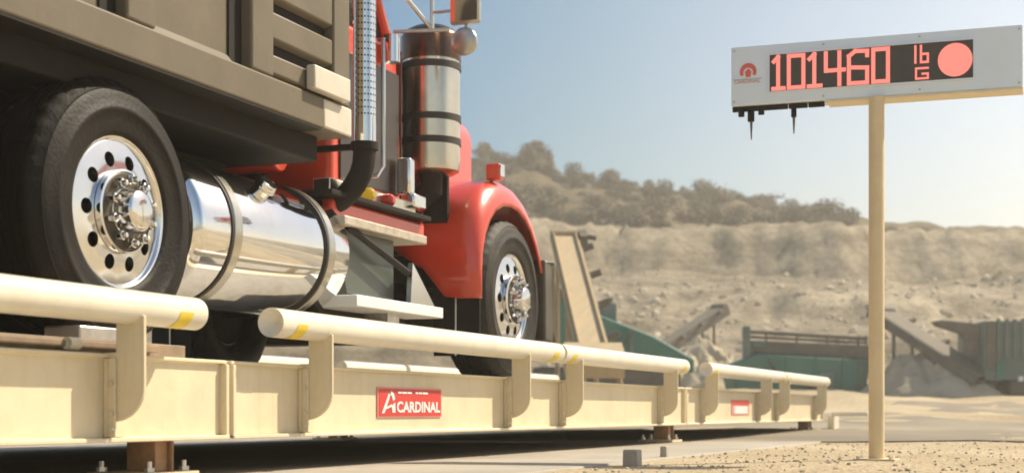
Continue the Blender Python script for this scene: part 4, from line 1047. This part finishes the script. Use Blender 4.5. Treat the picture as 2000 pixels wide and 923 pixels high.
# clear deep sky to the side of the sun, bright hazy sky round the sun and an added bright warm fill, out of view, on the opposite side
tc = nt.nodes.new('ShaderNodeTexCoord'); dp = nt.nodes.new('ShaderNodeVectorMath'); dp.operation = 'DOT_PRODUCT'
sd2 = Vector((math.sin(SUN_AZ), math.cos(SUN_AZ), .15)).normalized(); dp.inputs[1].default_value = sd2
nt.links.new(tc.outputs['Generated'], dp.inputs[0])
rm = nt.nodes.new('ShaderNodeMapRange'); rm.inputs[1].default_value = -1; rm.inputs[2].default_value = 1
nt.links.new(dp.outputs['Value'], rm.inputs[0])
cr = nt.nodes.new('ShaderNodeValToRGB'); e = cr.color_ramp.elements
e[0].position = .0; e[0].color = (1.1, .97, .78, 1)
e[1].position = 1.0; e[1].color = (.35, .35, .34, 1)
for p, c in ((.40, (1.0, .93, .82)), (.56, (.62, .64, .62)), (.66, (.19, .36, .44)), (.715, (.135, .335, .43)), (.765, (.34, .45, .46)), (.82, (.60, .60, .57)), (.87, (.78, .72, .65))):
    q = e.new(p); q.color = (*c, 1)
nt.links.new(rm.outputs[0], cr.inputs[0])
mu = nt.nodes.new('ShaderNodeMix'); mu.data_type = 'RGBA'; mu.blend_type = 'MULTIPLY'; mu.inputs[0].default_value = 1
nt.links.new(sk.outputs[0], mu.inputs[6]); nt.links.new(cr.outputs[0], mu.inputs[7])
nt.links.new(mu.outputs[2], bg.inputs[0]); bg.inputs[1].default_value = .15
# hazy air over the quarry
hz = MB().box((-330, -120, -9), (330, 330, 27))
hm = bpy.data.materials.new('haze'); hm.use_nodes = True; hn = hm.node_tree; hn.nodes.remove(hn.nodes['Principled BSDF'])
pv = hn.nodes.new('ShaderNodeVolumePrincipled'); pv.inputs['Color'].default_value = (1.0, .93, .80, 1); pv.inputs['Density'].default_value = .0027; pv.inputs['Anisotropy'].default_value = .35
hn.links.new(pv.outputs[0], hn.nodes['Material Output'].inputs['Volume'])
o = link('haze', hz, hm, smooth=0, kind='stuff')
sl_ = bpy.data.lights.new('sun', 'SUN'); sl_.energy = 4.5; sl_.angle = R(.55); sl_.color = (1, .89, .70)
so = bpy.data.objects.new('sun', sl_); COL.objects.link(so); so.rotation_euler = sv.to_track_quat('Z', 'Y').to_euler(); so.location = sv*60
cm = bpy.data.cameras.new('camera'); co = bpy.data.objects.new('camera', cm); COL.objects.link(co)
cm.sensor_width = 36; cm.lens = F*36/2000; cm.shift_y = (HY-461.5)/2000; cm.clip_end = 2000; cm.clip_start = .05
co.location = (0, 0, 0); co.rotation_euler = (math.pi/2, 0, A)
cm.dof.use_dof = True; cm.dof.focus_distance = 7.6; cm.dof.aperture_fstop = 2.8
S.camera = co
S.view_settings.view_transform = 'Standard'; S.view_settings.look = 'None'; S.view_settings.gamma = 1; S.view_settings.exposure = .66
S.render.engine = 'CYCLES'; S.cycles.use_denoising = True; S.cycles.max_bounces = 8; S.cycles.filter_width = 1.8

[TASK]: Print out the whole of the material word for word, without pictures.

[RESULT OF THIS EXERCISE]:
Continue the Blender Python script for this scene: part 4, from line 1047. This part finishes the script. Use Blender 4.5. Treat the picture as 2000 pixels wide and 923 pixels high.
# clear deep sky to the side of the sun, bright hazy sky round the sun and an added bright warm fill, out of view, on the opposite side
tc = nt.nodes.new('ShaderNodeTexCoord'); dp = nt.nodes.new('ShaderNodeVectorMath'); dp.operation = 'DOT_PRODUCT'
sd2 = Vector((math.sin(SUN_AZ), math.cos(SUN_AZ), .15)).normalized(); dp.inputs[1].default_value = sd2
nt.links.new(tc.outputs['Generated'], dp.inputs[0])
rm = nt.nodes.new('ShaderNodeMapRange'); rm.inputs[1].default_value = -1; rm.inputs[2].default_value = 1
nt.links.new(dp.outputs['Value'], rm.inputs[0])
cr = nt.nodes.new('ShaderNodeValToRGB'); e = cr.color_ramp.elements
e[0].position = .0; e[0].color = (1.1, .97, .78, 1)
e[1].position = 1.0; e[1].color = (.35, .35, .34, 1)
for p, c in ((.40, (1.0, .93, .82)), (.56, (.62, .64, .62)), (.66, (.19, .36, .44)), (.715, (.135, .335, .43)), (.765, (.34, .45, .46)), (.82, (.60, .60, .57)), (.87, (.78, .72, .65))):
    q = e.new(p); q.color = (*c, 1)
nt.links.new(rm.outputs[0], cr.inputs[0])
mu = nt.nodes.new('ShaderNodeMix'); mu.data_type = 'RGBA'; mu.blend_type = 'MULTIPLY'; mu.inputs[0].default_value = 1
nt.links.new(sk.outputs[0], mu.inputs[6]); nt.links.new(cr.outputs[0], mu.inputs[7])
nt.links.new(mu.outputs[2], bg.inputs[0]); bg.inputs[1].default_value = .15
# hazy air over the quarry
hz = MB().box((-330, -120, -9), (330, 330, 27))
hm = bpy.data.materials.new('haze'); hm.use_nodes = True; hn = hm.node_tree; hn.nodes.remove(hn.nodes['Principled BSDF'])
pv = hn.nodes.new('ShaderNodeVolumePrincipled'); pv.inputs['Color'].default_value = (1.0, .93, .80, 1); pv.inputs['Density'].default_value = .0027; pv.inputs['Anisotropy'].default_value = .35
hn.links.new(pv.outputs[0], hn.nodes['Material Output'].inputs['Volume'])
o = link('haze', hz, hm, smooth=0, kind='stuff')
sl_ = bpy.data.lights.new('sun', 'SUN'); sl_.energy = 4.5; sl_.angle = R(.55); sl_.color = (1, .89, .70)
so = bpy.data.objects.new('sun', sl_); COL.objects.link(so); so.rotation_euler = sv.to_track_quat('Z', 'Y').to_euler(); so.location = sv*60
cm = bpy.data.cameras.new('camera'); co = bpy.data.objects.new('camera', cm); COL.objects.link(co)
cm.sensor_width = 36; cm.lens = F*36/2000; cm.shift_y = (HY-461.5)/2000; cm.clip_end = 2000; cm.clip_start = .05
co.location = (0, 0, 0); co.rotation_euler = (math.pi/2, 0, A)
cm.dof.use_dof = True; cm.dof.focus_distance = 7.6; cm.dof.aperture_fstop = 2.8
S.camera = co
S.view_settings.view_transform = 'Standard'; S.view_settings.look = 'None'; S.view_settings.gamma = 1; S.view_settings.exposure = .66
S.render.engine = 'CYCLES'; S.cycles.use_denoising = True; S.cycles.max_bounces = 8; S.cycles.filter_width = 1.8